As of 2021, there are reportedly 300 million crypto users across the globe.
What is Britcoin?
The Bank of England has reportedly launched a consultation into Britcoin, Britain’s own digital currency. That said, it would not technically be a cryptocurrency because, unlike Bitcoin, it would be issued by the bank.
As a result, Britcoin would be a Central Bank Digital Currency (CBDC), and, as outlined by the Bank of England, £10 of Britcoin would hold the same value as a £10 note.
Speaking about the consultation, the bank’s deputy governor for financial stability, Jon Cunliffe, said: “The plan to publish a consultation next year on CBDC is a crucial step in our policy development, especially as we further our thinking on the pressing issues at hand.”
“What it will do is provide a platform for interested parties and relevant groups to engage with the key questions on the merits of CBDC, and whether the public sector should advance to a development phase.”
England isn’t the first place to be exploring the possibilities of this kind of digital currency; the Bahamas has the Sand Dollar, while China launched pilots of CBDC in 2020.
According to the Bank of England, there will be no launch before 2025.
Why you should be wary of cryptocurrency
There are a number of reasons why you should be wary of cryptocurrency. One key aspect of cryptocurrency is that it is incredibly volatile. While, on the 10th November, Bitcoin reached an all-time high reaching above $68,000, on 16th November, there was a market-wide crash, whereby the overall crypto market dropped by over $200 billion to approximately $2.6 trillion.

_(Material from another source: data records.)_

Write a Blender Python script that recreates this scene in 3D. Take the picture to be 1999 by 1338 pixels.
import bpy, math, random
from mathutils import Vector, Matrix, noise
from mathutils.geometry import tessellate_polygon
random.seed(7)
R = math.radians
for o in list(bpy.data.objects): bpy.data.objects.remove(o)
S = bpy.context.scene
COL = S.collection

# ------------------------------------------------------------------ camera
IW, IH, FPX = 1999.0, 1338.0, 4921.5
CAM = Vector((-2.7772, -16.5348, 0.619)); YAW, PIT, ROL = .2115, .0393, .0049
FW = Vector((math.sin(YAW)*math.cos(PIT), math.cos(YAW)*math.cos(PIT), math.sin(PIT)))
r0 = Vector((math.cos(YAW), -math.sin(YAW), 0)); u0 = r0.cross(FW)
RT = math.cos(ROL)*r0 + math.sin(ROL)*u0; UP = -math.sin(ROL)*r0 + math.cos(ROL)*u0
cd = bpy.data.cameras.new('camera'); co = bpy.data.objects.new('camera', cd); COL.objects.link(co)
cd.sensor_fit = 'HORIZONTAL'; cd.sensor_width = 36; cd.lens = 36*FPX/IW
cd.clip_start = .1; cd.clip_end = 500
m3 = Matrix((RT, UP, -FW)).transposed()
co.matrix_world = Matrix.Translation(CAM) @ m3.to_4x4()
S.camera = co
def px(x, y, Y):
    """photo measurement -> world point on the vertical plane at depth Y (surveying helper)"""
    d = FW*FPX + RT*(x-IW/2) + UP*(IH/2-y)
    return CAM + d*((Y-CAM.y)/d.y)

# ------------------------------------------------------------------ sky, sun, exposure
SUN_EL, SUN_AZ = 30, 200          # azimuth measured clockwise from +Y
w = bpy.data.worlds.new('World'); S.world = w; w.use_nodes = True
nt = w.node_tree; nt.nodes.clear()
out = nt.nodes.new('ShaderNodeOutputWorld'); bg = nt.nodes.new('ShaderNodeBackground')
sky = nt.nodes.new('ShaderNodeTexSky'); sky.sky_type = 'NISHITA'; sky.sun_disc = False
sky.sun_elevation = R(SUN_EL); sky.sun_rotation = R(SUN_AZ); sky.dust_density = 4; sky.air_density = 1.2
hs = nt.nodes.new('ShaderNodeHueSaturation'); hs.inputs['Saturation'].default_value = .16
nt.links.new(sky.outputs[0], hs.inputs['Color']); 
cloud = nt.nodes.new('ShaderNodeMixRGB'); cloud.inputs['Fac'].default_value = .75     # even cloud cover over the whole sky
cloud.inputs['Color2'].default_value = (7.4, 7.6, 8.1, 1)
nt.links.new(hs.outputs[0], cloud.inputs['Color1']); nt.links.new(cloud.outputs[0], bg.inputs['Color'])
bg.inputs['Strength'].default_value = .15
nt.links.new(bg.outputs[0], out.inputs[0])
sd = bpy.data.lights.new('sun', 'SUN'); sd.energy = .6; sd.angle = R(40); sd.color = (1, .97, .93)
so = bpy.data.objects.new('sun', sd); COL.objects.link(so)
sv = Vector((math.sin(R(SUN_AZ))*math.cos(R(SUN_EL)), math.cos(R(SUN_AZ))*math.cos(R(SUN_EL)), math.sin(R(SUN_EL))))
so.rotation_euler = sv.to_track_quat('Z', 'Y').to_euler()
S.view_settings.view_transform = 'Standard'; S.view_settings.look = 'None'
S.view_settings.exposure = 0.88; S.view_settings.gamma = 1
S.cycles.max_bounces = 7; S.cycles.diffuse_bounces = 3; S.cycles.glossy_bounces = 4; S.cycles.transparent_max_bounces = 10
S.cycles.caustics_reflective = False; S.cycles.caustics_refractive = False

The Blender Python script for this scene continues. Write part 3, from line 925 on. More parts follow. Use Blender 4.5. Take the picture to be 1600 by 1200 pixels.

It’s also important to note that cryptocurrencies are unregulated, which means that there’s no watchdog or regulator to oversee the security of transactions and guarantee safety and security – which is another issue.
Although cryptocurrency is decentralised, meaning you own your own money, crypto exchanges and hot wallets (cryptocurrency wallets) can be hacked, and hacks happen all the time. This is why, when trading, it’s important to have a ‘cold wallet,’ too, which can’t be accessed through the internet.
Cryptocurrency ads and keeping your wits about you
You may have found yourself noticing more and more advertisements for cryptocurrency. With these advertisements becoming more mainstream, appearing on TfL buses and trains, one may believe these are regulated, conventional and safe forms of investment.
It’s for this exact reason that the Advertising Standards Authority (ASA) banned advertisement from crypto exchange service, Luno, which told people it was “time to buy.” Explaining the reasoning behind its decision, the ASA said: “We understood that bitcoin investment was complex, volatile, and could expose investors to losses and considered that stood in contrast to the impression given by the ad, that investment was simple and conventional.”
Adding: “We concluded that the ad irresponsibly suggested that engaging in bitcoin investment through Luno was straightforward and easy, particularly given that the audience it addressed.”
Now, further appeals for bans of crypto ads have been made, especially in relation to TfL posters advertising Floki Inu, another crypto product. Advertisements for this product ran for three weeks, and TfL has admitted that they do not know who is behind the funding of the posters.
If you decide you want to take things further with cryptocurrency, here are some tips on how to keep safe:
- Research, research, and research some more. Keep up-to-date with cryptocurrency exchanges, and even reach out to experienced investors for guidance and advice.
- Diversify. Putting all your money into cryptocurrency, especially considering how volatile it is, is potentially very dangerous. Make sure you don’t get caught out.
- Look into different cryptocurrency wallets to ensure your investments and purchases are safe or as safe as they can be.